At the same time, the member rate that school districts pay to host TFA students has risen from $4,200 to $5,000, and state funding for Teach for America has shrunk from $6 million to $2 million.
To remedy that problem, Greenwood hopes to be the host site for new Teach for America recruits for the 2018-19 school year.
“We’re working on that,” Wilson said. “We believe that once we can get them to Greenwood and show them what we have here, more will want to teach here.” Currently, the Greenwood district has five first-year Teach for America teachers and five second-year teachers. Delta State University is working on implementing a master’s program in teaching that would allow Teach for America students to earn graduate credits for their practical experience in the classroom.
Greenwood has also recently renewed its partnership with the Mississippi Teacher Corps program out of University of Mississippi and hopes to get three teachers from it this year.
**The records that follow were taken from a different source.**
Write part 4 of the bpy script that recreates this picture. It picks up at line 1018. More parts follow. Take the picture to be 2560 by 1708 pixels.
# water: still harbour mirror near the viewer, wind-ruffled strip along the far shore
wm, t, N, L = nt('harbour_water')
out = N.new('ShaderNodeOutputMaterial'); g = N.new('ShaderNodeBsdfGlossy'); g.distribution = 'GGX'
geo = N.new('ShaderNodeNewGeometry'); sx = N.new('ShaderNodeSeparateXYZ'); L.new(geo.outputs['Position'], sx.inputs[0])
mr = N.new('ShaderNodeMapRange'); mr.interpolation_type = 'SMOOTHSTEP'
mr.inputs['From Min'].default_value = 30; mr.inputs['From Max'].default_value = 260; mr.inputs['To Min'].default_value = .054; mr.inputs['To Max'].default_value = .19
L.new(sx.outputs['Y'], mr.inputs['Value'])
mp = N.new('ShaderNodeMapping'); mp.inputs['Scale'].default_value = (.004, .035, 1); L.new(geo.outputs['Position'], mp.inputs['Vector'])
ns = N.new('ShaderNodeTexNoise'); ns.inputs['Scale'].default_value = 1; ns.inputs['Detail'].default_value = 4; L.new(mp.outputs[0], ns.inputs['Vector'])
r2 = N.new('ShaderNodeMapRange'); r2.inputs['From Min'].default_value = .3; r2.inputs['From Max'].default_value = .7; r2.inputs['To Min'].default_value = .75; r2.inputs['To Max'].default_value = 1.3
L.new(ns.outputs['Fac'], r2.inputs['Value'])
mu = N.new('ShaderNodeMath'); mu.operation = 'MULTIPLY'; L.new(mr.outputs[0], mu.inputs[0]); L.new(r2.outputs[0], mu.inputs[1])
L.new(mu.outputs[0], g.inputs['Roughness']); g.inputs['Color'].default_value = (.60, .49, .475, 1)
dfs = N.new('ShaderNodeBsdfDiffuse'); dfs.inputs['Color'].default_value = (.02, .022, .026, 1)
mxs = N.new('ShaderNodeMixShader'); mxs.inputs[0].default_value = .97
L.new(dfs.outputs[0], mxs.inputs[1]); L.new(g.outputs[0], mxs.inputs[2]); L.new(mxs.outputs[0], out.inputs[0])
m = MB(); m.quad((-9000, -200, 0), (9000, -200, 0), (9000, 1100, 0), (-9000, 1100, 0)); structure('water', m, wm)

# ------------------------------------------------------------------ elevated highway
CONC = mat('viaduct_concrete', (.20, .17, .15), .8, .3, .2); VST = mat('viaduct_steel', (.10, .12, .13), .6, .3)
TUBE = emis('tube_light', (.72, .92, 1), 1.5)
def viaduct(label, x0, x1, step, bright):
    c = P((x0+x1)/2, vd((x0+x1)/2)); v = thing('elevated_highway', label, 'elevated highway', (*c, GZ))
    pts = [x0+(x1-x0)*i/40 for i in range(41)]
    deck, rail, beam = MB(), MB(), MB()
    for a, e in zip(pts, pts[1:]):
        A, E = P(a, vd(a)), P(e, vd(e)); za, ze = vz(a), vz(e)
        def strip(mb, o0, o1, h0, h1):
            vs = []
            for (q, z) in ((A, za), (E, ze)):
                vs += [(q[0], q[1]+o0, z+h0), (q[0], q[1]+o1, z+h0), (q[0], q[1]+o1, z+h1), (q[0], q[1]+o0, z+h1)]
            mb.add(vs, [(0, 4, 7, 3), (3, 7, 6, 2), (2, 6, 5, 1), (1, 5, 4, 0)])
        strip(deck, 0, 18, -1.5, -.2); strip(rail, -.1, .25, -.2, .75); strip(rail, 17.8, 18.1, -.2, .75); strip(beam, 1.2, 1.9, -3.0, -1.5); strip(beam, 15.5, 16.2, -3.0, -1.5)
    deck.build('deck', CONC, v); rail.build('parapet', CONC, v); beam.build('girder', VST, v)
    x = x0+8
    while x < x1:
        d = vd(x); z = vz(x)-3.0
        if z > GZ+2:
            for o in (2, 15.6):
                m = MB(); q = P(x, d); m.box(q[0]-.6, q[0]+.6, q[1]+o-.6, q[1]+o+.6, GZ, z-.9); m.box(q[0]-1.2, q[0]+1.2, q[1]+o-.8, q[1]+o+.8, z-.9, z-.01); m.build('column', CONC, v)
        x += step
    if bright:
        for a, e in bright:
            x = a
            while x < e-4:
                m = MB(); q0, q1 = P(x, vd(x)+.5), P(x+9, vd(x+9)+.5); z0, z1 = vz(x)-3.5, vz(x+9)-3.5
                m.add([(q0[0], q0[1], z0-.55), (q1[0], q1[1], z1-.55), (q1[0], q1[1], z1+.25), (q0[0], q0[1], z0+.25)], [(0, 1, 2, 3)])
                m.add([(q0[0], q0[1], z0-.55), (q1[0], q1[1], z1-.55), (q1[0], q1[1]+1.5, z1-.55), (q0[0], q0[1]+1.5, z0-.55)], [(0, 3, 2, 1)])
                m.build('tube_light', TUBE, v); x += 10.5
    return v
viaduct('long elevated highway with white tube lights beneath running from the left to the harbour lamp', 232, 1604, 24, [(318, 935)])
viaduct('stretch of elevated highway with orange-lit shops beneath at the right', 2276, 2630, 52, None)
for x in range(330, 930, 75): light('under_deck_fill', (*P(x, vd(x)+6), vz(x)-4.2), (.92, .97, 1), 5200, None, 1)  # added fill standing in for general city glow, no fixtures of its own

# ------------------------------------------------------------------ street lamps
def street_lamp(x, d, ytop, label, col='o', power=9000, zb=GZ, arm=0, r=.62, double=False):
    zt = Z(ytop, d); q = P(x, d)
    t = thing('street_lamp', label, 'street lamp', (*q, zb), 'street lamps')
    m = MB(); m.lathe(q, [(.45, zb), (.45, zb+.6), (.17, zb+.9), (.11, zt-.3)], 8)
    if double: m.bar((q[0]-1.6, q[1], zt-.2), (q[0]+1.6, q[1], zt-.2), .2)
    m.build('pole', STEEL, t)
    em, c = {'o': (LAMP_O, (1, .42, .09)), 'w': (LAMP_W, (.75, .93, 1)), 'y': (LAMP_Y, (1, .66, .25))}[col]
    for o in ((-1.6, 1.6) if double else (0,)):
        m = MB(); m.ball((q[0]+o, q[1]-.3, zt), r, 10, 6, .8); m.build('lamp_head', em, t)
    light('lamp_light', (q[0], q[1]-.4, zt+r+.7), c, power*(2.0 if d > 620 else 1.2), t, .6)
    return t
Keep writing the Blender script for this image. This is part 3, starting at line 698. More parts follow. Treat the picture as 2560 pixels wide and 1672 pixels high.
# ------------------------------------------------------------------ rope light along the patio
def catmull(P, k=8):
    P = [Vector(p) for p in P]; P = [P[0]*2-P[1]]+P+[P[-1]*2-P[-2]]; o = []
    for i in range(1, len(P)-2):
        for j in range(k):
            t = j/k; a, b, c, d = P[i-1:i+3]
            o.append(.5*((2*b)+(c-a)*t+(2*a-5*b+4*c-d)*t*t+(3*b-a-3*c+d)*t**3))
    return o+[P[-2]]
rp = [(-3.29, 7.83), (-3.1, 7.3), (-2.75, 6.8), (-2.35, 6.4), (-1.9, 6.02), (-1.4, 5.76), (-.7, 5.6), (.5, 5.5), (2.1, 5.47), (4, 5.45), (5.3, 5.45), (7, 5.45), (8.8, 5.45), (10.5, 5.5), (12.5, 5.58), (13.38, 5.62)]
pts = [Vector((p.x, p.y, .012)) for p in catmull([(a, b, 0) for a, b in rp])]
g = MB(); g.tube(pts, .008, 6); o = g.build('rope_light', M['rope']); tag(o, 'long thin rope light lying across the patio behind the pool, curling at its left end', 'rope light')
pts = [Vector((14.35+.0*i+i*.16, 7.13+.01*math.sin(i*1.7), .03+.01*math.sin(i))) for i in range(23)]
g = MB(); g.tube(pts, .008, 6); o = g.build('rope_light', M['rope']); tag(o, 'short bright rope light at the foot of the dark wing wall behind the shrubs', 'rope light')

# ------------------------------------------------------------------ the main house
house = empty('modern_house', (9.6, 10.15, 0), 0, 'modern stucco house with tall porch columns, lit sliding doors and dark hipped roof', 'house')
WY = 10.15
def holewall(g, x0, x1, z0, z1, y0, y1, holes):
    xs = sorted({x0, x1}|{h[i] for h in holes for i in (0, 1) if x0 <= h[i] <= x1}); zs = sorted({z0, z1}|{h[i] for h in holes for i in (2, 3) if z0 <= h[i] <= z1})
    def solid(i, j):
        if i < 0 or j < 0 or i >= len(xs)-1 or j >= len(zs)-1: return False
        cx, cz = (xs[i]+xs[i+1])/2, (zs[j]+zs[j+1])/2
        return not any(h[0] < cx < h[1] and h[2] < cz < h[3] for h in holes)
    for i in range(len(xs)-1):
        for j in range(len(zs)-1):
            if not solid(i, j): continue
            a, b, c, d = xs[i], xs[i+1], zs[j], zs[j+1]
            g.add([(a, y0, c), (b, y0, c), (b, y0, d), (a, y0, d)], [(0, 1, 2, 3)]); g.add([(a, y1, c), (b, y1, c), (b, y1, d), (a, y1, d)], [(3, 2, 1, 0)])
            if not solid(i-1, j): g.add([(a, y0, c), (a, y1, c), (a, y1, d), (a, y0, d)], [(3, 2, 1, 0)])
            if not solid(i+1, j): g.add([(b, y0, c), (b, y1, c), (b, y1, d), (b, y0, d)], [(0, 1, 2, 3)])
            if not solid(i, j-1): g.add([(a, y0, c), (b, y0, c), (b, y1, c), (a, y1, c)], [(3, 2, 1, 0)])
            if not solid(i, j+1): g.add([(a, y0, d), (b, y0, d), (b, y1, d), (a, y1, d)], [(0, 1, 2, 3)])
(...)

MTC selects exceptional college graduates to teach in high-poverty public schools and provides training, support, certification, and a full scholarship for a master’s degree in curriculum and instruction.
Alternative teacher certification for people with degrees or professional experience in needed content areas are another way to fill slots in a district, but it’s a difficult route and the competition is equally as fierce.
Brinkley said he was recently at a recruitment fair where the state of Louisiana was recruiting college graduates in all subject areas, not just education grads, and offering to pay for their alternative certification if they would move to Louisiana and work as teachers.
But Brinkley is not deterred, nor is Wilson.
“Education drives the economy. Teachers are the mothers and fathers of the future,” Brinkley said. “It’s difficult, accountability is high and expectations are high. But it’s worth it.”
Wilson agreed.
“You can take one good solid teacher,” she said, “and they can be the match that starts the fire.”